Known variously as ‘the sultan’s dowry problem’ or the ‘optimal stopping problem’, this boils the question down to its simplest essence: that in a world where you theoretically have limitless potential partners, but your own value is bound to decline steadily with age, at what point do you decide that your current partner is the best you can do, and that by settling down with them you’re not going to miss out on an even better prospect?
First written about by Martin Gardner in a 1960 issue of Scientific American, the theory goes like this: in your life you’ve met a set number of potential partners, so it’s a question of choosing which is best. But, confusingly, they all arrive at different times in your life, and once dispensed with it’s difficult to go back and retrieve things.
Essentially, this is a game of chance – but as with most things you gamble on, there are certain things you can do to bend the odds in your favour. In this case, work out what your likely number of lifetime suitors would be, reject the first 37% of them, and then settle down with the next person who is a step up on everyone who’s gone beforehand.
There’s obviously still an element of estimation involved here – what do one night stands and failed Tinder meets count as? If you stayed single until you were 70 would you keep dating at the same pace, or just eke out the second half of your life in miserable solitude? And obvious risks to following a statistical model too rigidly – what if your perfect partner crops up in the ‘37%’ phase? And what if you end up sounding ‘a bit Rain Man’ as you dump another woman because of some arbitrary mathematical rule?

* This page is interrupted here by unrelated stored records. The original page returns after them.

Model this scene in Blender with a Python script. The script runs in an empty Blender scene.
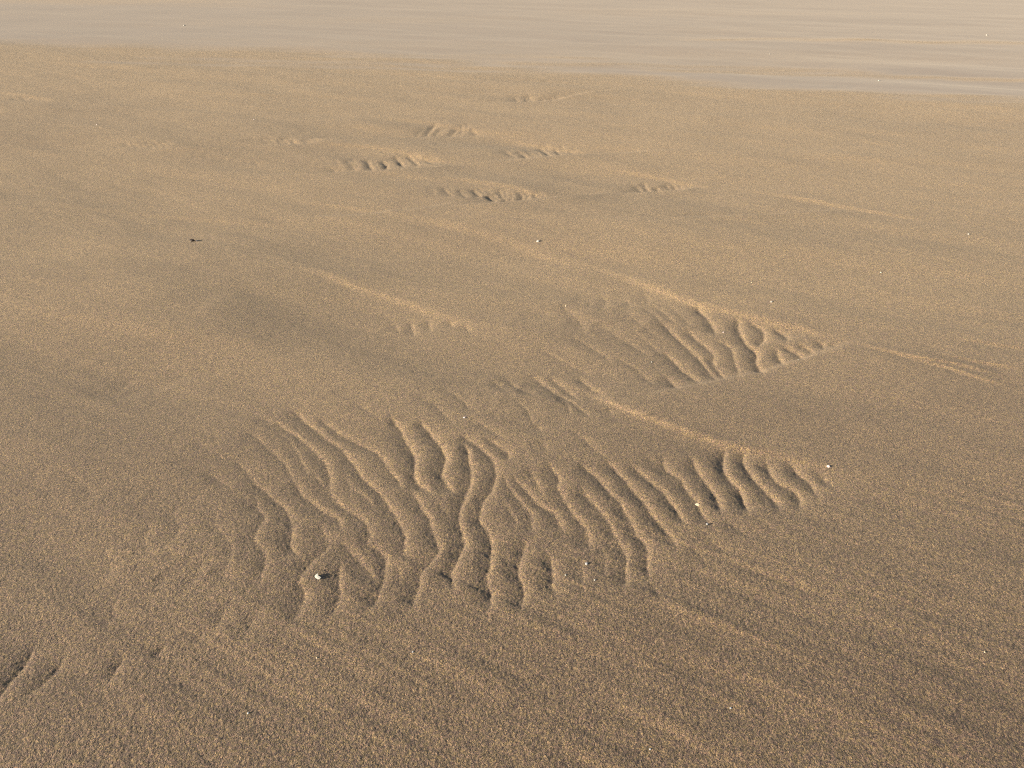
import bpy, math, random
import numpy as np

R = math.radians
scene = bpy.context.scene
C = scene.collection

# ------------------------------------------------------------------ camera
F_PX, HORIZON, CAM_H = 900.0, -70.0, 1.6
PITCH = math.atan((384 - HORIZON) / F_PX)
cd = bpy.data.cameras.new("camera")
cam = bpy.data.objects.new("camera", cd)
C.objects.link(cam)
cam.location = (0, 0, CAM_H)
cam.rotation_euler = (math.pi / 2 - PITCH, 0, 0)
cd.sensor_width = 36
cd.lens = F_PX / 1024 * 36
cd.clip_start = 0.02
cd.clip_end = 20000
scene.camera = cam

# ------------------------------------------------------------------ light
SUN_EL, SUN_AZ = R(15), R(250)        # azimuth clockwise from +Y (where the sun stands)
world = bpy.data.worlds.new("World")
scene.world = world
world.use_nodes = True
wn = world.node_tree.nodes
wl = world.node_tree.links
bg = wn["Background"]
sky = wn.new("ShaderNodeTexSky")
sky.sky_type = 'NISHITA'
sky.sun_disc = False
sky.sun_elevation = SUN_EL
sky.sun_rotation = SUN_AZ
sky.air_density = 1.0
sky.dust_density = 2.2
sky.ozone_density = 1.0
wl.new(sky.outputs[0], bg.inputs[0])
bg.inputs[1].default_value = 0.072
sd = bpy.data.lights.new("sun", 'SUN')
sun = bpy.data.objects.new("sun", sd)
C.objects.link(sun)
sd.energy = 5.0
sd.angle = R(0.55)
sd.color = (1.0, 0.885, 0.725)
sx, sy = math.sin(SUN_AZ), math.cos(SUN_AZ)
from mathutils import Vector
sv = Vector((sx * math.cos(SUN_EL), sy * math.cos(SUN_EL), math.sin(SUN_EL)))
sun.rotation_euler = sv.to_track_quat('Z', 'Y').to_euler()
sun.location = (-20, -7, 6)

scene.view_settings.view_transform = 'Standard'
scene.view_settings.look = 'None'
scene.view_settings.exposure = 0.57
scene.view_settings.gamma = 1.0
scene.render.engine = 'CYCLES'
scene.cycles.use_denoising = False
scene.cycles.filter_width = 1.1
scene.render.resolution_x = 1024
scene.render.resolution_y = 768

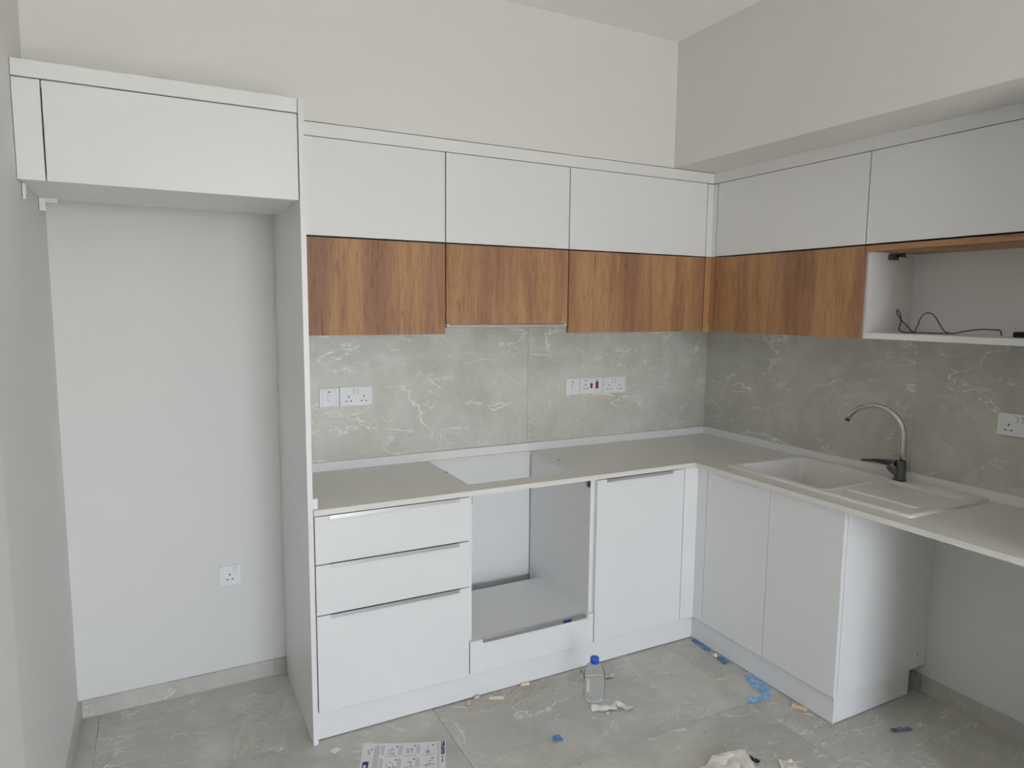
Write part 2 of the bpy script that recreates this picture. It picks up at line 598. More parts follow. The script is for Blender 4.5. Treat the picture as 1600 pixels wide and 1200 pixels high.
# ------------------------------------------------------------------ cabinet over the fridge niche
YF = -0.587
fc = thing('bridging_cabinet', (-2.81, -0.36, 1.987), 'white overhead cabinet bridging the empty fridge niche, wide lift-up front', 'cabinet')
cb = box(bm_new(), -3.206, -2.4185, -0.567, -0.135, 1.989, 2.007)
box(cb, -3.206, -2.4185, -0.567, -0.135, 2.254, 2.272)
box(cb, -3.206, -3.188, -0.567, -0.135, 2.007, 2.254)
box(cb, -2.4365, -2.4185, -0.567, -0.135, 2.007, 2.254)
box(cb, -3.188, -2.4365, -0.143, -0.135, 2.007, 2.254)
make('carcass', cb, 'inner', fc)
make('door', B(-3.1345, -2.4205, YF, YF + T, 1.987, 2.2705, 0.0008), 'white', fc)
make('filler_panel', B(-3.2065, -3.1385, YF, YF + T, 1.987, 2.2705, 0.0008), 'white', fc)
make('cornice', B(-3.2065, -2.4185, YF, YF + T, 2.2745, 2.322, 0.0008), 'white', fc)
make('top_board', B(-3.2065, -2.4185, YF + T, -0.337, 2.304, 2.3215), 'white', fc)
# two white support brackets under it, on the left wall
br = box(bm_new(), -3.206, -3.197, -0.520, -0.492, 1.950, 1.9865, 0.001)
prism(br, [(-3.206, -0.516), (-3.206, -0.494), (-3.199, -0.494), (-3.199, -0.516)], 1.940, 1.950)
make('support_bracket', br, 'plastic', fc)
br = box(bm_new(), -3.206, -3.187, -0.182, -0.152, 1.946, 1.9885, 0.001)
box(br, -3.187, -3.152, -0.182, -0.152, 1.974, 1.9885, 0.001)
make('support_bracket', br, 'plastic', fc)

# ------------------------------------------------------------------ wall cabinets, back run
YU, XU = -0.333, -0.311
Z1, Z2, Z3, Z4 = 1.516, 1.8975, 2.264, 2.315
ZH = 1.557


def carcass_box(bm, x0, x1, y0, y1, z0, z1, front, t=T):
    """open-fronted board box; front is 'y' (faces -y) or 'x' (faces -x)"""
    box(bm, x0, x1, y0, y1, z0, z0 + t)
    box(bm, x0, x1, y0, y1, z1 - t, z1)
    if front == 'y':
        box(bm, x0, x0 + t, y0, y1, z0 + t, z1 - t)
        box(bm, x1 - t, x1, y0, y1, z0 + t, z1 - t)
        box(bm, x0 + t, x1 - t, y1 - 0.008, y1, z0 + t, z1 - t)
    else:
        box(bm, x0, x1, y0, y0 + t, z0 + t, z1 - t)
        box(bm, x0, x1, y1 - t, y1, z0 + t, z1 - t)
        box(bm, x1 - 0.008, x1, y0 + t, y1 - t, z0 + t, z1 - t)
    return bm


G = 0.0011
units = [('wall_cabinet', -2.397, -1.783, 'white and brown oak wall cabinet next to the tall end panel, above the left sockets', Z1),
         ('wall_cabinet', -1.780, -1.176, 'white and brown oak wall cabinet with the shorter oak front, above the hob cutout', ZH),
         ('wall_cabinet', -1.173, -0.352, 'white and brown oak wall cabinet at the inner corner, above the red switch', Z1)]
for nm, x0, x1, lab, zb in units:
    c = thing(nm, ((x0 + x1) / 2, -0.17, zb), lab, 'cabinet', 'wall cabinets on the back wall')
    cb = bm_new()
    carcass_box(cb, x0, x1, YU + T + 0.002, -0.001, Z2 + 0.006, Z3 - 0.012, 'y')
    carcass_box(cb, x0, x1, YU + T + 0.002, -0.001, zb + 0.045, Z2 - 0.016, 'y')
    make('carcass', cb, 'inner', c)
    make('upper_door', B(x0 + G, x1 - G, YU, YU + T, Z2 + 0.001, Z3 - 0.0015, 0.0006), 'white', c)
    make('lower_door', B(x0 + G, x1 - G, YU, YU + T, zb, Z2 - 0.005, 0.0008), 'wood', c)

hood = thing('extractor_hood', (-1.478, -0.17, 1.537), 'slim grey extractor hood tucked under the shorter oak front', 'extractor hood')
make('body', B(-1.772, -1.184, -0.312, -0.006, 1.5470, 1.600), 'steel', hood)
make('slide_out_front', B(-1.7755, -1.180, -0.329, -0.3125, 1.5430, 1.5555, 0.0006), 'steel', hood)
make('end_cap', B(-1.7785, -1.764, YU + 0.0015, -0.3292, 1.5515, 1.5558), 'plastic', hood)
make('end_cap', B(-1.194, -1.1785, YU + 0.0015, -0.3292, 1.5515, 1.5558), 'plastic', hood)

# corner post between the two runs
cp = thing('corner_post', (-0.33, -0.35, Z1), 'narrow corner filler between the two wall cabinet runs, white above, oak below', 'filler post')
pb = box(bm_new(), -0.3485, XU, YU, YU + T, Z2 + 0.0005, Z3 - 0.0035, 0.0006)
box(pb, XU, XU + T, -0.361, YU + T, Z2 + 0.0005, Z3 - 0.0035, 0.0006)
make('white_post', pb, 'white', cp)
pb = box(bm_new(), -0.3485, XU, YU, YU + T, Z1, Z2 - 0.002, 0.0006)
box(pb, XU, XU + T, -0.361, YU + T, Z1, Z2 - 0.002, 0.0006)
make('oak_post', pb, 'wood', cp)

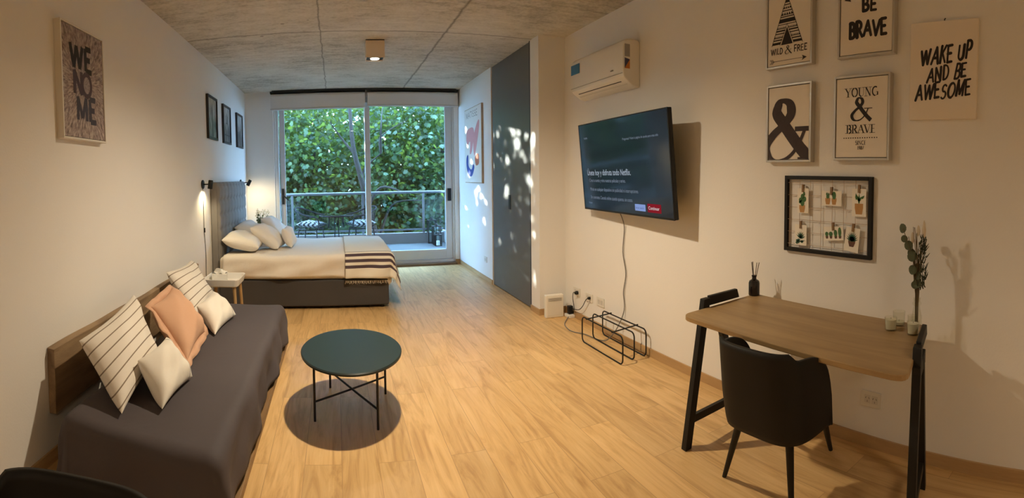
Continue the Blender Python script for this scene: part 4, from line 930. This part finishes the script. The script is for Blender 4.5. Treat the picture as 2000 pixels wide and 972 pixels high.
LET=[mat('dark_letter',(.02,.017,.018),.7),mat('plum_letter',(.07,.045,.06),.7,var=.3,scale=20),mat('slate_letter',(.05,.045,.065),.7,var=.3,scale=20)]
b=B(); word(b,'W',-.085,.085,.135,.25,z,stretch=.15,caps=False); word(b,'E',.055,.085,.135,.25,z+.0002,stretch=.10,caps=False); b.make('lettering',LET[0],t,local=True,label='dark letters WE')
b=B(); word(b,'N',-.075,-.065,.135,.25,z,stretch=.115,caps=False); word(b,'O',.03,-.065,.13,.22,z+.0002,stretch=.125,caps=False); b.make('lettering',LET[1],t,local=True,label='plum letters NO')
b=B(); word(b,'M',-.035,-.215,.135,.23,z,stretch=.14,caps=False); word(b,'E',.095,-.215,.135,.25,z+.0002,stretch=.10,caps=False); b.make('lettering',LET[2],t,local=True,label='slate letters ME')
def cityprint(nm, col):
    m,nt,bs=nodes(nm); L=nt.links.new; tc=N(nt,'ShaderNodeTexCoord'); mp=N(nt,'ShaderNodeMapping'); mp.inputs['Scale'].default_value=(26,7,1); mp.inputs['Location'].default_value=(col*7,col*3,0); L(tc.outputs['Object'],mp.inputs['Vector'])
    nz=N(nt,'ShaderNodeTexNoise',i_Scale=1.,i_Detail=6.); L(mp.outputs[0],nz.inputs['Vector']); sx=N(nt,'ShaderNodeSeparateXYZ'); L(tc.outputs['Object'],sx.inputs[0])
    f=math_(nt,'ADD',nz.outputs['Fac'],math_(nt,'MULTIPLY',sx.outputs['Y'],.55))
    rp=N(nt,'ShaderNodeValToRGB'); e=rp.color_ramp.elements; e[0].position=.36; e[0].color=(.04,.04,.04,1); e[1].position=.66; e[1].color=(.50,.50,.49,1); L(f,rp.inputs[0]); L(rp.outputs[0],bs.inputs['Base Color']); bs.inputs['Roughness'].default_value=.3; return m
def spire(b,z):
    b.add([(-.05,-.22,z),(.05,-.22,z),(.018,.02,z),(.006,.14,z),(0,.2,z),(-.006,.14,z),(-.018,.02,z)],[(0,1,2,3,4,5,6)])
def bridge(b,z):
    for x in (-.06,.06): b.add([(x-.012,-.22,z),(x+.012,-.22,z),(x+.012,.12,z),(x-.012,.12,z)],[(0,1,2,3)])
    ribbon(b,[(-.072,.02),(.072,.02)],.015,z); ribbon(b,[(-.06,.10),(0,.16),(.06,.10)],.006,z); ribbon(b,[(-.15,-.14),(.15,-.14)],.02,z)
def tower(b,z):
    for x,h in ((-.11,-.02),(-.05,.06),(.03,.0),(.09,.04)): b.add([(x-.022,-.22,z),(x+.022,-.22,z),(x+.022,h,z),(x-.022,h,z)],[(0,1,2,3)])
    ribbon(b,[(-.05,.06),(-.05,.14)],.006,z)
for i,(y,lab,fn) in enumerate(((5.885,'small black framed city photograph farthest from the window in the row over the bed',spire),(6.69,'small black framed city photograph in the middle of the row over the bed',bridge),(7.60,'small black framed city photograph closest to the corner over the bed',tower))):
    t=thing('framed_photograph',lab,'picture',(XL,y,2.232),LEFT_ROT,'black framed photographs over the bed')
    a,c=.232,.258
    B().box((-a,-c,0),(-a+.028,c,.03)).box((a-.028,-c,0),(a,c,.03)).box((-a+.028,-c,0),(a-.028,-c+.028,.03)).box((-a+.028,c-.028,0),(a-.028,c,.03)).make('frame',FRK,t,local=True,bevel=.002)
    B().box((-a+.028,-c+.028,.004),(a-.028,c-.028,.016)).make('photograph',cityprint('city_photo_%s'%'abc'[i],i+1),t,local=True)
    b=B(); fn(b,.0172); b.make('skyline_shape',mat('photo_dark_%s'%'abc'[i],(.06,.06,.06),.4),t,local=True)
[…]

Despite this, mathematical analysis (full deconstruction of it here, with equations) shows that – especially over larger numbers of options – this formula gives you the best chance of picking the best bet from a series, not just in relationships but in other scenarios: interviewing people for jobs, buying a car, looking for a home etc. In short, the idea is that whatever order your suitors appear in, by following this 37% rule then you stand a far better chance of picking the right one.
For models where people just wanted to select a ‘pretty good’ option, the point in your dating list where you discount previous suitors and then look for the next best is around the 30% mark (i.e. you stop dating a bit sooner, leaving you with a lower chance of bagging someone great, but also a lower chance of ending up alone).
Conversely, if you want to really hold out for someone absolutely perfect to the point where you don’t mind ending up alone rather than compromising, another mathematical model suggests holding out until around 60% of the way into your dating life.Admittedly, this all sounds chronically unromantic, but there’s an argument that our society – with its emphasis on romance and feelings – isn’t exactly making a good fist of things at the moment: In the 1980s the Asian rate was 1 per 1,000 people aged 15 and above; now it is 2, with one or two Asian countries having rate that's as widespread as in the West. The South Korean rate, for example, is 3.5. That compares with 3.7 in America, 3.4 in Britain, 3.1 in France and 2.8 in Germany.
So maybe you should inject a little more math into your romantic life. After all, what man or woman doesn’t dream of the love of their life looking deep into their eyes and whispering those magic words: ‘x/n > x/n × [1/(x+1) + ... + 1/(n-1)]’?